Let $a$ be an operator that transforms according to a representation $r$ of the Lorentz group $\text{Spin}(1,d-1)$. (This rep need not be irreducible; but, if reducible, it must be homogeneous with respect to $\pi_1(\text{SO}(1,d-1))=\mathbb Z_2$). We say $a$ is bosonic if $r$ lifts to a representation of $\text{SO}(1,d-1)$, and fermionic otherwise. In other words, $a$ is bosonic (resp. fermionic) if it commutes (resp. anti-commutes) with $(-1)^F\in\text{Spin}(1,d-1)$, where $(-1)^F$ denotes the image of a $2\pi$ rotation in $$ \mathbb Z_2\hookrightarrow\text{Spin}(1,d-1)\twoheadrightarrow\text{SO}(1,d-1) $$

Let also $[\,\cdot\,,\,\cdot\,]$ denote a commutator, and $\{\,\cdot\,,\,\cdot\,\}$ an anti-commutator.

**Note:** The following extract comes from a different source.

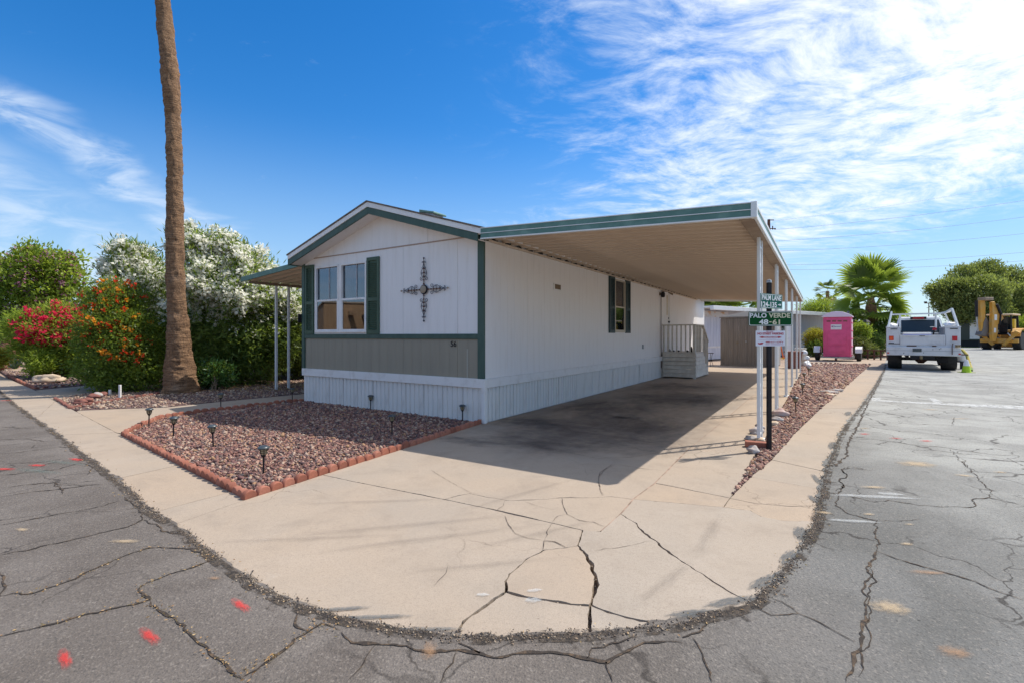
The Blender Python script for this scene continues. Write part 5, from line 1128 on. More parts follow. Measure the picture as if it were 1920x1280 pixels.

With these definitions in mind, the spin-statistics theorem says the following: let $a_1(x),a_2(x)$ be two (not necessarily distinct) bosonic operators. If $\{a_1(x),a_2(y)\}=0$ for space-like $x-y$, then $a_i(x)$ must be trivial. Similarly, if $a_i(x),a_2(x)$ are fermionic operators, and $[a_1(x),a_2(y)]=0$ for space-like $x-y$, then $a_i(x)$ must be trivial.

Note that we do not say that bosonic operators must commute, and fermionic operators must anti-commute. Instead, we say that the other option leads to a trivial theory, and so is in a sense "forbidden". Of course, this does not rule out other possibilities, so the theorem is not absolutely constraining. (In any case, see this PSE post for a more detailed discussion).

The analysis in the OP does not prove this statement, and so it is not a proof of the spin-statistics theorem. That being said, it is a nice motivation for why such a theorem might hold in the first place. So it is indeed not "a big surprise" that the theorem holds, but the argument is definitely not a proof, not even at the level or rigour of physics. (And do keep in mind that the spin-statistics theorem as above holds for any $d$; but existence of a symmetric or anti-symmetric bilinear form for fermions is very much dimension-dependent, where the reality properties of the irreps of Lorentz have the well-known mod 8 (Bott) periodicity; a recent paper by Witten and Yonekura 1909.08775 does a great job at spelling out the details).